■ STATED PROBLEM:
From the line that has "transl=.35, scale=3.0, rough=.38)" down to the final line of the listing below, transcribe every line exactly, and only those.

■ SOURCE DATA:
[start]
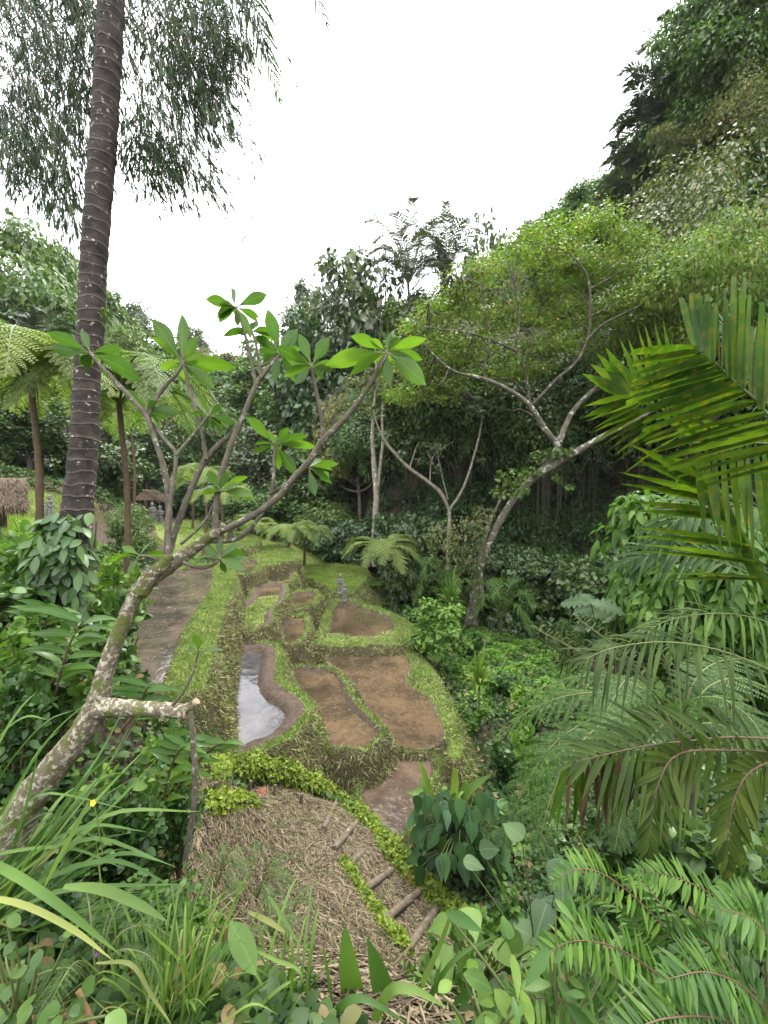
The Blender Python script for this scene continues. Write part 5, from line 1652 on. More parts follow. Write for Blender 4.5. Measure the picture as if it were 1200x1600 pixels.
def hut(name, loc, w, dpt, post, rise, label, rz, deck=True, over=.45, nst=2600, rail=False):
    root = thing(name, loc, label, 'hut', rz=rz)
    x, y = w / 2, dpt / 2
    for sx in (-1, 1):
        for sy in (-1, 1):
            m = MB(); tube(m, [(sx * x, sy * y, -.6), (sx * x, sy * y, post * .5), (sx * x, sy * y, post)], [.07, .065, .06], sides=7)
            m.build('post', M_WOOD, root)
    if deck:
        m = MB(); box(m, (-x - .1, -y - .1, .35), (x + .1, y + .1, .45)); m.build('platform', M_WOOD, root)
        m = MB(); box(m, (-x, y - .06, .45), (x, y, .95)); m.build('back_panel', M_WOOD, root)
    if rail:
        m = MB()
        for z in (.35, .7):
            tube(m, [(-x, -y - .05, z), (0, -y - .05, z), (x, -y - .05, z)], [.03, .03], sides=6)
        for k in range(14):
            xx = -x + w * k / 13; tube(m, [(xx, -y - .05, -.3), (xx, -y - .05, .35), (xx, -y - .05, .72)], [.022, .02], sides=5)
        m.build('railing', M_WOOD, root)
    X, Y = x + over, y + over * 1.3
    zr, ze = post + rise, post - .12
    A, B = np.array([0, -Y, zr]), np.array([0, Y, zr])
    m = MB()
    for s in (-1, 1):
        c, d = np.array([s * X, -Y, ze]), np.array([s * X, Y, ze])
        n = unit(np.cross(B - A, c - A)); n = n if n[2] > 0 else -n
        t = n * .14
        v = np.array([A, B, d, c, A + t, B + t, d + t, c + t])
        for f in [(0, 1, 2, 3), (4, 7, 6, 5), (3, 2, 6, 7), (0, 3, 7, 4), (1, 5, 6, 2)]:
            m.add(v[list(f)], [(0, 1, 2, 3)])
        strands(m, A + t, B + t, c + t, d + t, nst, .5, .018)
        k = nst // 6; u = rng.random(k)[:, None]; e = c + (d - c) * u + t * .5
        leaves(m, e, np.array([s * .35, 0, -1.0]) + rng.normal(size=(k, 3)) * .2, rng.normal(size=(k, 3)), .2 + .15 * rng.random(k), .016, BLADE)
    m.build('roof', M_THATCH, root)
    for yy in (-Y + .05, Y - .05):
        m = MB()
        tri = np.array([[0, yy, zr - .05], [-X * .8, yy, ze + .2 * rise], [X * .8, yy, ze + .2 * rise]])
        m.add(tri, [(0, 1, 2)])
        for s in (-1, 1):
            tube(m, [(0, yy, zr), (s * X * .5, yy, (zr + ze) / 2), (s * X, yy, ze)], [.06, .06], sides=5)
        tube(m, [(-x, yy, post), (0, yy, post), (x, yy, post)], [.05, .05], sides=5)
        m.build('gable', M_WOOD, root)
q = at_depth(233, 44)
hut('pavilion', q, 2.3, 2.6, 1.75, 1.0, 'small open pavilion with a gabled thatch roof beyond the uppermost pond', R(10))
q = at_depth(-85, 12.5); q[2] = P(0, 850, 12.5)[2]
hut('thatched_hut', q, 2.2, 2.6, 1.2, .75, 'shaggy thatched shelter cut off by the left edge beside the tree fern trunk', R(-48), deck=False, nst=5200, rail=True)

def statue(loc, h, label, mat, seed, rz=0.0):
    global rng
    keep = rng; rng = np.random.default_rng(seed)
    root = thing('statue', loc, label, 'statue', rz=rz)
    prof = [(.0, -.12), (.17, -.12), (.18, .02), (.15, .08), (.13, .1), (.14, .16), (.125, .3), (.10, .42), (.085, .5), (.10, .58), (.125, .66), (.115, .72), (.05, .77), (.045, .79)]
    m = MB(); sides = 12
    ang = np.linspace(0, 2 * np.pi, sides, endpoint=False)
    v = np.array([[(r * math.cos(a) * (1.0 if z < .1 else 1.1), r * math.sin(a) * (1.0 if z < .1 else .75), z) for a in ang] for r, z in prof]) * h
    v += rng.normal(size=v.shape) * .006 * h
    i = np.arange(len(prof) - 1)[:, None] * sides; j = np.arange(sides)[None]
    f = np.stack([i + j, i + (j + 1) % sides, i + sides + (j + 1) % sides, i + sides + j], -1).reshape(-1, 4)
    m.add(v.reshape(-1, 3), f)
    for s in (-1, 1):       # arms folded to the chest, legs under the cloth
        tube(m, np.array([(s * .12, 0, .69), (s * .17, -.02, .58), (s * .12, -.09, .52), (s * .03, -.12, .57)]) * h, np.array([.04, .036, .032, .03]) * h, sides=7, n=12)
        tube(m, np.array([(s * .06, -.07, .42), (s * .07, -.1, .25), (s * .06, -.08, .1)]) * h, np.array([.05, .045, .05]) * h, sides=7, n=8)
    m.build('body', mat, root)
    m = MB()
    pr = [(0, .76), (.05, .77), (.07, .81), (.075, .85), (.068, .89), (.075, .91), (.06, .925), (.055, .95), (.03, .98), (.0, 1.01)]
    v = np.array([[(r * math.cos(a), r * math.sin(a), z) for a in ang] for r, z in pr]) * h
    i = np.arange(len(pr) - 1)[:, None] * sides
    f = np.stack([i + j, i + (j + 1) % sides, i + sides + (j + 1) % sides, i + sides + j], -1).reshape(-1, 4)
    m.add(v.reshape(-1, 3), f)
    tube(m, np.array([(0, -.065, .86), (0, -.09, .835), (0, -.07, .82)]) * h, np.array([.012, .018, .012]) * h, sides=5, n=5)
    for s in (-1, 1):
        tube(m, np.array([(s * .072, .01, .87), (s * .088, 0, .845), (s * .072, 0, .82)]) * h, np.array([.012, .015, .012]) * h, sides=5, n=5)
    m.build('head', mat, root)
    rng = keep
for px, py, d, hpx, lab, mat in [
  (531, 922, 20.0, 31, 'taller of two small grey statues standing at the corner of the grassy field', M_STONE),
  (538, 928, 19.4, 26, 'shorter of two small grey statues standing at the corner of the grassy field', M_STONE),
  (238, 812, 30, 32, 'left one of two stone statues in front of the pavilion', M_STONE),
  (250, 812, 31, 30, 'right one of two stone statues in front of the pavilion', M_STONE),
  (78, 745, 19, 40, 'dark stone statue on the lawn between the tree fern trunk and the coconut palm', M_STONE),
  (359, 872, 24, 38, 'dark wooden figure standing on the terraces behind the frangipani knob', M_BARKD)]:
    g = at_depth(px, d); g[2] = max(g[2], P(px, py, d)[2]) if False else g[2]
    statue(g, hpx / F * d, lab, mat, px)
# ------------------------------------------------------------------ foreground plants
M_STRAPL = leaf_mat('strap_leaves', (.035, .085, .014), (.065, .13, .022), (.12, .18, .04), rare=(.24, .22, .06), transl=.35, scale=3.0, rough=.45)
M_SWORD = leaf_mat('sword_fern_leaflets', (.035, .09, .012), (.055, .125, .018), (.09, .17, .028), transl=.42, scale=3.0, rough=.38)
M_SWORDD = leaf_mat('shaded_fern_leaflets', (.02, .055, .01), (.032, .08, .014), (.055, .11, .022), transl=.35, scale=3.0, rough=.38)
M_ARUM = leaf_mat('arrow_leaves', (.012, .036, .012), (.02, .055, .016), (.035, .08, .022), transl=.2, rough=.5, spec=.16, scale=3.0, vein=.25)
M_GRASS = leaf_mat('wild_grass', (.05, .1, .018), (.08, .14, .024), (.12, .18, .035), rare=(.2, .17, .07), transl=.35, scale=3.0)
M_BIGLEAF = leaf_mat('soft_broad_leaves', (.045, .10, .018), (.07, .14, .026), (.11, .18, .04), transl=.4, scale=4.0, vein=.15, rough=.5)
M_GINGER = leaf_mat('ginger_leaves', (.03, .08, .012), (.05, .11, .016), (.085, .145, .022), transl=.4, scale=3.0, vein=.3, rough=.32)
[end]
■ WRITTEN REPLY:
M_SWORDD = leaf_mat('shaded_fern_leaflets', (.02, .055, .01), (.032, .08, .014), (.055, .11, .022), transl=.35, scale=3.0, rough=.38)
M_ARUM = leaf_mat('arrow_leaves', (.012, .036, .012), (.02, .055, .016), (.035, .08, .022), transl=.2, rough=.5, spec=.16, scale=3.0, vein=.25)
M_GRASS = leaf_mat('wild_grass', (.05, .1, .018), (.08, .14, .024), (.12, .18, .035), rare=(.2, .17, .07), transl=.35, scale=3.0)
M_BIGLEAF = leaf_mat('soft_broad_leaves', (.045, .10, .018), (.07, .14, .026), (.11, .18, .04), transl=.4, scale=4.0, vein=.15, rough=.5)
M_GINGER = leaf_mat('ginger_leaves', (.03, .08, .012), (.05, .11, .016), (.085, .145, .022), transl=.4, scale=3.0, vein=.3, rough=.32)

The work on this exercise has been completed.